HMV has become one of the first retailers to publicly suspend new store openings across the UK, saying the Budget has made the environment too risky to invest.
Canadian owner Doug Putman said he doesn’t see HMV opening any new stores in 2025 due to the added costs of the Budget, despite having previously targeted between five and ten new openings each year.
The entrepreneur said: “We would love to continue to open stores, but I think obviously with the Budget, there are some worries and some concerns.
“When we look at next year, we’ve got everything on pause so we could end up opening five stores. but I think more than likely we’re not. I think we’re probably getting close to zero”.

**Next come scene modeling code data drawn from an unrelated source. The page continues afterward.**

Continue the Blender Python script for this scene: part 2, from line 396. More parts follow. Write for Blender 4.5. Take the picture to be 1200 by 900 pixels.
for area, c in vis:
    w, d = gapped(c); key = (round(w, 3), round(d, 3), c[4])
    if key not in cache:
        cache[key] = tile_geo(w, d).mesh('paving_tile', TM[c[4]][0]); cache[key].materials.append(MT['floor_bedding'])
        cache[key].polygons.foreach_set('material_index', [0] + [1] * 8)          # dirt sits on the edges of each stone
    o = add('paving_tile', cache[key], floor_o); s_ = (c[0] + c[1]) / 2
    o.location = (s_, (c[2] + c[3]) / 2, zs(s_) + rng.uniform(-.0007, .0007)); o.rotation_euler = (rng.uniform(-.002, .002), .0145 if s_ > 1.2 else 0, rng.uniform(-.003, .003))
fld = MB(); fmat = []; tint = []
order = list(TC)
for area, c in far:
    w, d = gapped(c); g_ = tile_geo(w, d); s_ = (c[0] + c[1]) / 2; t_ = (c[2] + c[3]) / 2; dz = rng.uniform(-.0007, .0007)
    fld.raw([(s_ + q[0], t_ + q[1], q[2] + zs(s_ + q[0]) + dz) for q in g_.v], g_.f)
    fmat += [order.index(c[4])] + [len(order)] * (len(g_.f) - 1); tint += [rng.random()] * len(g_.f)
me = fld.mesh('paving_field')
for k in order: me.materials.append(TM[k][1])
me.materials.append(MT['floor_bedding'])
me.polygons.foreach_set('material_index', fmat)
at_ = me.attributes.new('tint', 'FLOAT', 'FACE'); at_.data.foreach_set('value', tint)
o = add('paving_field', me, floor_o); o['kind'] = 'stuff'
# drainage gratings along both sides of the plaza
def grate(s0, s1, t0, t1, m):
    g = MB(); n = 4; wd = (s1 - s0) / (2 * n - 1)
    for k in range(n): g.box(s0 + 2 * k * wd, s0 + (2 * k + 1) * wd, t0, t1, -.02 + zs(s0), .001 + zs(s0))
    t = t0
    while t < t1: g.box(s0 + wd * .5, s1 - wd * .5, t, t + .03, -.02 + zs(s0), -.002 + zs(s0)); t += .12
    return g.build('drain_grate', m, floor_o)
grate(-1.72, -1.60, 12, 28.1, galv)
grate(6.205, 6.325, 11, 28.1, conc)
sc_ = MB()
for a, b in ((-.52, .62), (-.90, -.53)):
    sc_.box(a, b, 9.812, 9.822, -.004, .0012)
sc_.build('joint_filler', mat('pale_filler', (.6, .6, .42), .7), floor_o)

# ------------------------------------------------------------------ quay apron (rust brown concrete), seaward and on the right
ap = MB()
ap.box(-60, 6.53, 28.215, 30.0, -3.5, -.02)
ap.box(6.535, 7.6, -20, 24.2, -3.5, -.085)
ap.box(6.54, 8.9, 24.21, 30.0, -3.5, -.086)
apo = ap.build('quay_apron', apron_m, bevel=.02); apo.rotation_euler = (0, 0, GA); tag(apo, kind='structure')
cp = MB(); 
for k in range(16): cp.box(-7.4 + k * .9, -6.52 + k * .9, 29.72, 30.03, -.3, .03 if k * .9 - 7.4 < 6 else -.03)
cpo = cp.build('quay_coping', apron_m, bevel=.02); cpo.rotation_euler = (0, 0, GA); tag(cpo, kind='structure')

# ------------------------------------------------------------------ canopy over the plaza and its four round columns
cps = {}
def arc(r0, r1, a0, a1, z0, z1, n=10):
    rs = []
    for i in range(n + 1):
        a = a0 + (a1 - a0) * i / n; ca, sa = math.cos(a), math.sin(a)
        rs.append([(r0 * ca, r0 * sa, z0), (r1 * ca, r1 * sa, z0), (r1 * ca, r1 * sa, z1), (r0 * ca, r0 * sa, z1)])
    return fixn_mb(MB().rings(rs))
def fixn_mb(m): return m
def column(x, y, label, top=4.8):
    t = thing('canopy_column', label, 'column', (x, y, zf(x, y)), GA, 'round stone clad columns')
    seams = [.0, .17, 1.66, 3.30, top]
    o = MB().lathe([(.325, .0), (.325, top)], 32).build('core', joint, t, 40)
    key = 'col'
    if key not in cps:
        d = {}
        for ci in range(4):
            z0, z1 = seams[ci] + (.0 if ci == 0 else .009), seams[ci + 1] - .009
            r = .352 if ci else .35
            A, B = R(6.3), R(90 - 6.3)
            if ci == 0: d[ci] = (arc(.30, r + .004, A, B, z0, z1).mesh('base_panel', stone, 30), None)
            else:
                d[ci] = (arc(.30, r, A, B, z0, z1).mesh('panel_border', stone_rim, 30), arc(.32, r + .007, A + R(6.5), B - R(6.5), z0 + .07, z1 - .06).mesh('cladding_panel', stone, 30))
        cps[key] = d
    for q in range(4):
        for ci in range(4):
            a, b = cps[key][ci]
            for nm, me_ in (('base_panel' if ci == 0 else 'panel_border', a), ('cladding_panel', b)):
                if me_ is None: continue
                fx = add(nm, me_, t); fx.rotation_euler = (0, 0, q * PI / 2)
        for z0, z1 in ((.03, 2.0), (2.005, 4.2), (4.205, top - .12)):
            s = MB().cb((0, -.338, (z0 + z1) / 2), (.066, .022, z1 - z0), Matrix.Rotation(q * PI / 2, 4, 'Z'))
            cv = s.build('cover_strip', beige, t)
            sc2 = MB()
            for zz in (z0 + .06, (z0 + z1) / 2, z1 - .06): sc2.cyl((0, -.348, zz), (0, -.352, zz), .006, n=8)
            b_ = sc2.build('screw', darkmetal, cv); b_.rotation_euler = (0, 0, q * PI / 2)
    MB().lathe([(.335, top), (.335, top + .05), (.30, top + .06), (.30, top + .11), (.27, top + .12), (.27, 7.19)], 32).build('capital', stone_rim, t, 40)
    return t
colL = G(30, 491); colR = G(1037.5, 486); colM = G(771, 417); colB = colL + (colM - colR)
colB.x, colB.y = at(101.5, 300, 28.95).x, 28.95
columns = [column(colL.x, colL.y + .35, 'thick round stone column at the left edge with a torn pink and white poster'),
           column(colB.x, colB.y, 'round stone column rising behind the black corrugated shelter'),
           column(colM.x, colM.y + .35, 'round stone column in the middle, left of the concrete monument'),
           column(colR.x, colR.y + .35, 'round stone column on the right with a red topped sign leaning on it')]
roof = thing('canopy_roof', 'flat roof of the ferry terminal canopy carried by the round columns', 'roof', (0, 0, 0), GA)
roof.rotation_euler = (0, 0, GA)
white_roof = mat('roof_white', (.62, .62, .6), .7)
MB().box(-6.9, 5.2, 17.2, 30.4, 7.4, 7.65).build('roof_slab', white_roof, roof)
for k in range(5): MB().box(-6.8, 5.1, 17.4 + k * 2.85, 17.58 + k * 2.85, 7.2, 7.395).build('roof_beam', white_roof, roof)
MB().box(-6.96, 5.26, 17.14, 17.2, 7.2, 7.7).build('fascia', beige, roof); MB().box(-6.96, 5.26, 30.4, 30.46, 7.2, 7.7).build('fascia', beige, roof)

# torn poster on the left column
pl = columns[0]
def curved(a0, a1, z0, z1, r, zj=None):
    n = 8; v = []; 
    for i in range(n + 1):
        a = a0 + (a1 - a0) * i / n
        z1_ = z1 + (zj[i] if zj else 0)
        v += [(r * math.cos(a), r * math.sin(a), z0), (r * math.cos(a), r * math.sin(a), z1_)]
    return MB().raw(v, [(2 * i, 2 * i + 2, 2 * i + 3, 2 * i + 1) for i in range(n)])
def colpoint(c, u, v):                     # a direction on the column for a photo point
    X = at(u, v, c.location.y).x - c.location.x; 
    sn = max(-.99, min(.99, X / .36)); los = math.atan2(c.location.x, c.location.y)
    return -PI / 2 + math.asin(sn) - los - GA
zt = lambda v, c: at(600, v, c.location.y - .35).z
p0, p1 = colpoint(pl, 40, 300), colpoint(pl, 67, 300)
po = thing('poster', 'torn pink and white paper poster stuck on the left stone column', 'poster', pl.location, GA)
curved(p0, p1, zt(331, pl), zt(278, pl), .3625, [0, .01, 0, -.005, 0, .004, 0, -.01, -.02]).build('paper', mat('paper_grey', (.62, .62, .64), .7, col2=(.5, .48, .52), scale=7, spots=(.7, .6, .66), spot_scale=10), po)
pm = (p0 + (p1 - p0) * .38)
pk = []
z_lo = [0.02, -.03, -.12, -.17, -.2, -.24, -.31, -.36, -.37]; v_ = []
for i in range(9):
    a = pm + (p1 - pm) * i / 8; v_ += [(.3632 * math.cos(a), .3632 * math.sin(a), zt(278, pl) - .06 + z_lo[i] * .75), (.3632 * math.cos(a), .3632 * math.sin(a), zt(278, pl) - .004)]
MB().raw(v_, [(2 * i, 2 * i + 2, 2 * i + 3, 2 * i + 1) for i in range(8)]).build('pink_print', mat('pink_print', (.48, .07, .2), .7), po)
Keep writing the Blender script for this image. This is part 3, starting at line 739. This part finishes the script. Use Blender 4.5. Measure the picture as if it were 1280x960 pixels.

Putman went on to rebuke the government for dampening investment in the economy, saying they had not done a good job of “encouraging people to invest more and take more risk”.
“The cost to do it now and the risk that you take for every store has just become much greater,” Putman added. “So that in a lot of cases it’s not worth the risk”.
Putman becomes the latest retail leader to publicly criticise chancellor Rachel Reeves and the Budget, after the British Retail Consortium published a leaked letter this week saying the sector is facing an estimated £7bn in extra costs as a result of the fiscal event.
The letter, signed by nearly 80 retail leaders from across the industry, also warns that the government’s actions at the Budget will “increase inflation, slow pay growth, cause shop closures, and reduce jobs, especially at the entry-level.
“This will impact high streets and customers right across the country,” it adds. “We are already starting to take difficult decisions in our businesses, and this will be true across the whole industry and our supply chain.”